She told herself that if she were to return to acting, she would take on only roles that challenged her. Kimberly provided that challenge.

“As a woman who is almost 40 and who feels extremely liberated and free, I cannot think of anything more exciting to explore than another woman’s liberation,” Ms. Tamblyn said.

At the Brooklyn Bowl, she encircled herself with her liberated friends: artists, writers, organizers. They subbed out their footwear for bowling shoes and made their way to the lane where Ms. Tamblyn ordered for everybody: French fries, a platter of fried chicken, a bubbling cruet of macaroni and cheese. She switched to bourbon on the rocks and hefted a couple of balls for size.

Size didn’t matter. In her third round, a ball guttered on the left side for a change. “That was better,” Ms. Tamblyn said with equanimity.

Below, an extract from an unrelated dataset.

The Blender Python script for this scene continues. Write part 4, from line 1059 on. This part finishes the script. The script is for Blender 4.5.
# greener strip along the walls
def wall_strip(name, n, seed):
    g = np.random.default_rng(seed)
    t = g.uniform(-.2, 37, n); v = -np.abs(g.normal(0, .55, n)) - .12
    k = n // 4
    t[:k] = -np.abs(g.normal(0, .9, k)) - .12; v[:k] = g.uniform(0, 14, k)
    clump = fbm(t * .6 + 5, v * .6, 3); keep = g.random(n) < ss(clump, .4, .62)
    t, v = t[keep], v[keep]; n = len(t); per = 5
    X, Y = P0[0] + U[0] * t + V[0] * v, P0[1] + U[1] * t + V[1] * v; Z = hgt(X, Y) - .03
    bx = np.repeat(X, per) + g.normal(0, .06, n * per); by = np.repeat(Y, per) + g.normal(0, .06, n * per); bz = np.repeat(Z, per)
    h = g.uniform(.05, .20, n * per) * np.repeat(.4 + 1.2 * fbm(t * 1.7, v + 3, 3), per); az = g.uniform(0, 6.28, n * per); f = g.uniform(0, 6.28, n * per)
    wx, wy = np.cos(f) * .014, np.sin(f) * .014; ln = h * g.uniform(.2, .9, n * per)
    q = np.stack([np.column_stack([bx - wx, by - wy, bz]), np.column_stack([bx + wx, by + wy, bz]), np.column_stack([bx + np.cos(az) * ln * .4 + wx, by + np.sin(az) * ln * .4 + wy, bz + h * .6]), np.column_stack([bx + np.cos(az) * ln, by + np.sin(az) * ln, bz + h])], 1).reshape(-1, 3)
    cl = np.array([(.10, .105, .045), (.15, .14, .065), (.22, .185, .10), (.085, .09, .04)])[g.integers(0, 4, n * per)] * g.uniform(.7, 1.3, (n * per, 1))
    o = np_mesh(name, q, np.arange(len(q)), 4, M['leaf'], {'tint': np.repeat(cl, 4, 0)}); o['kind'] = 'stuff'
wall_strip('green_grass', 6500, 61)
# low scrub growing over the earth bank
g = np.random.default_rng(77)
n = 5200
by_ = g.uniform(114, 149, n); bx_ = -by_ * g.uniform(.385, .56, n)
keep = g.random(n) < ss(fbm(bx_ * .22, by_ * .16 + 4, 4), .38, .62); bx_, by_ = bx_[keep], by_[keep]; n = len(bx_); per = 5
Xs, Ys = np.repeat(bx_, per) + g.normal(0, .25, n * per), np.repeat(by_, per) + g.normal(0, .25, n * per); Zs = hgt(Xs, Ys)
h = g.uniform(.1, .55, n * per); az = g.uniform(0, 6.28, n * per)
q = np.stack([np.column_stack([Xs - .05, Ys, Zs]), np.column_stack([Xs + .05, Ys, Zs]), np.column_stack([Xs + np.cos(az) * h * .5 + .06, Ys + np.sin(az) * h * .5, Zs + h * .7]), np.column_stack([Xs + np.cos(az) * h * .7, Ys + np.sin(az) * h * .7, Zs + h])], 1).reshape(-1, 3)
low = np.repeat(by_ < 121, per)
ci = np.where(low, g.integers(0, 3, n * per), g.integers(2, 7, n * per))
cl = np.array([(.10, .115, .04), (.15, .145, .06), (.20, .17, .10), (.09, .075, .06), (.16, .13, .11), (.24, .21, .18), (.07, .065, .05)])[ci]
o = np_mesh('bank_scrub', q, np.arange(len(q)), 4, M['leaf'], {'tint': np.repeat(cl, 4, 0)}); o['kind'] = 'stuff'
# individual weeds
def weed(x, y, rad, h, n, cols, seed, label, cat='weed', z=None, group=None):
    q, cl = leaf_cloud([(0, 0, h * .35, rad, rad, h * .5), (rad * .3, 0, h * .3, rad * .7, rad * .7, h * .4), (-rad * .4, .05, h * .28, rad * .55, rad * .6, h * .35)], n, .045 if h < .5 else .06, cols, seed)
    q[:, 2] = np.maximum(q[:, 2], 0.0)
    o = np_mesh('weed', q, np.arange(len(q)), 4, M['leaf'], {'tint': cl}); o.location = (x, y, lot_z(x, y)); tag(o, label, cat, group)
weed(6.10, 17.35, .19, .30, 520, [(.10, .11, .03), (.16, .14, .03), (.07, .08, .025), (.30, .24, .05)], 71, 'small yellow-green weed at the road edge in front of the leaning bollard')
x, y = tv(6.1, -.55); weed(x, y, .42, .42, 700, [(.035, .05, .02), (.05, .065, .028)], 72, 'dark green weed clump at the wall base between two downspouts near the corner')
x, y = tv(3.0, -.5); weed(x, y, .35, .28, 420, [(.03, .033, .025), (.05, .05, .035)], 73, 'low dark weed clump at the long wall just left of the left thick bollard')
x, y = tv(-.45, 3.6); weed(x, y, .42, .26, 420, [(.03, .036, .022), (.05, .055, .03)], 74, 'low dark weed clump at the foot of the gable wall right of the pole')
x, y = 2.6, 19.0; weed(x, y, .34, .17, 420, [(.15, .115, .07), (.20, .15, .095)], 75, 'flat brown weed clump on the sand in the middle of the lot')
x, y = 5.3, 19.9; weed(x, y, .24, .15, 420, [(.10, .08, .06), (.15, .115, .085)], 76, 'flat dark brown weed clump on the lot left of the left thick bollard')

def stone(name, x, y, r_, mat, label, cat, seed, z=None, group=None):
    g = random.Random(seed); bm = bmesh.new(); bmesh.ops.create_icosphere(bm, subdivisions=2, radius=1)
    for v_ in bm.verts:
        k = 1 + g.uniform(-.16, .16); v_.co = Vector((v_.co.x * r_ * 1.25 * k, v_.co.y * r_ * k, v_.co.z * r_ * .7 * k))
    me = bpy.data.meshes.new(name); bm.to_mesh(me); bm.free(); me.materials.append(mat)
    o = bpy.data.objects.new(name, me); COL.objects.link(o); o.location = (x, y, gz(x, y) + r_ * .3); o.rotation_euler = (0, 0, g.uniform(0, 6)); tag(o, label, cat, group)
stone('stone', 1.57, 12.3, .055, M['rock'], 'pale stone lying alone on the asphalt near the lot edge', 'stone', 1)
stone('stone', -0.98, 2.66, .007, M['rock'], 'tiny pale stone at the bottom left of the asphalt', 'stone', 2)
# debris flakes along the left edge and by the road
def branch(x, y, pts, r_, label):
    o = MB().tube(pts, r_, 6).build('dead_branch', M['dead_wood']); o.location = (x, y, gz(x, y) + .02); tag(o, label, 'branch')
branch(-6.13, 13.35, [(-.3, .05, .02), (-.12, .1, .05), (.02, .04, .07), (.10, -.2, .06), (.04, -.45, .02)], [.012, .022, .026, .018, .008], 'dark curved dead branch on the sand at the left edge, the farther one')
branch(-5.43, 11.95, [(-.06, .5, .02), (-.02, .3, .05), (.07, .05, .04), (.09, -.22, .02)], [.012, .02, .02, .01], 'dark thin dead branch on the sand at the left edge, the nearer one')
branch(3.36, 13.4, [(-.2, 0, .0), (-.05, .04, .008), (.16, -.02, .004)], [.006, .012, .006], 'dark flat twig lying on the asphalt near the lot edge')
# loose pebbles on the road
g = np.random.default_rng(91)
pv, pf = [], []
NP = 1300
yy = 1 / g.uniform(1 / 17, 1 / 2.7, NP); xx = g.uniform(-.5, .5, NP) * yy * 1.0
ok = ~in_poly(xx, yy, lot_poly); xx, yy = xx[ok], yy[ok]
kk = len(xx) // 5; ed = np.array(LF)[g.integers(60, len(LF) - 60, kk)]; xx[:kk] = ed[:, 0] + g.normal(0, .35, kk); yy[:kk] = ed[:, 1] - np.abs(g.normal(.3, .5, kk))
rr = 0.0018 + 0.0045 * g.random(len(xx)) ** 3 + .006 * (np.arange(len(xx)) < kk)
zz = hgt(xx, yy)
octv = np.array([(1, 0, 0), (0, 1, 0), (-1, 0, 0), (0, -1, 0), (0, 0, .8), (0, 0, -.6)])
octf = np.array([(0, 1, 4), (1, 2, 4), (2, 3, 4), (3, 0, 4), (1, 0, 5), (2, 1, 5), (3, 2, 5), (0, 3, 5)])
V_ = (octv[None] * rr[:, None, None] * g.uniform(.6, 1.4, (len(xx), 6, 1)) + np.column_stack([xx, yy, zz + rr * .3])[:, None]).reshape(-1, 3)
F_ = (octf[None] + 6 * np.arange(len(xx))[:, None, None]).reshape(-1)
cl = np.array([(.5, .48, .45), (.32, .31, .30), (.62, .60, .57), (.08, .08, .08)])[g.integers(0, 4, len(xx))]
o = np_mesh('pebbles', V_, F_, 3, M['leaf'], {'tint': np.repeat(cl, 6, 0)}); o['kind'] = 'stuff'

With the Jackson 5 playing, several of her friends provided pointers. Paola Mendoza, a founder of the Women’s March, noticed that she was twisting her wrist and told her to imagine shaking someone’s hand. “Don’t flail,” Priya Parker, the host of the Together Apart podcast, added. “And don’t let go too early.”

That also seemed like good life advice, as did “Don’t be afraid to use your strength,” which hasn’t been a problem for Ms. Tamblyn.

Still, Ms. Tamblyn must have listened. She downed six pins on her next turn and then dropped toward the floor, twerking in celebration. She finished that first game with a floor-grazing 38.

When the game ended, Ms. Tamblyn turned to dancing, which she did with gusto, sometimes with chicken in hand. She danced with her friends and without them, executing a few moves atop the black couch that faced the line. When Questlove took a brief break, she reached up to his DJ booth and hugged him long and hard.

“I deeply missed nights like this over the last year when everything felt so terrifying, and my body just wanted to get free,” Ms. Tamblyn said. At 2 a.m., after another game in which she very nearly managed a spare, she rode home — liberated, free and with the leftover fried chicken tucked into a napkin.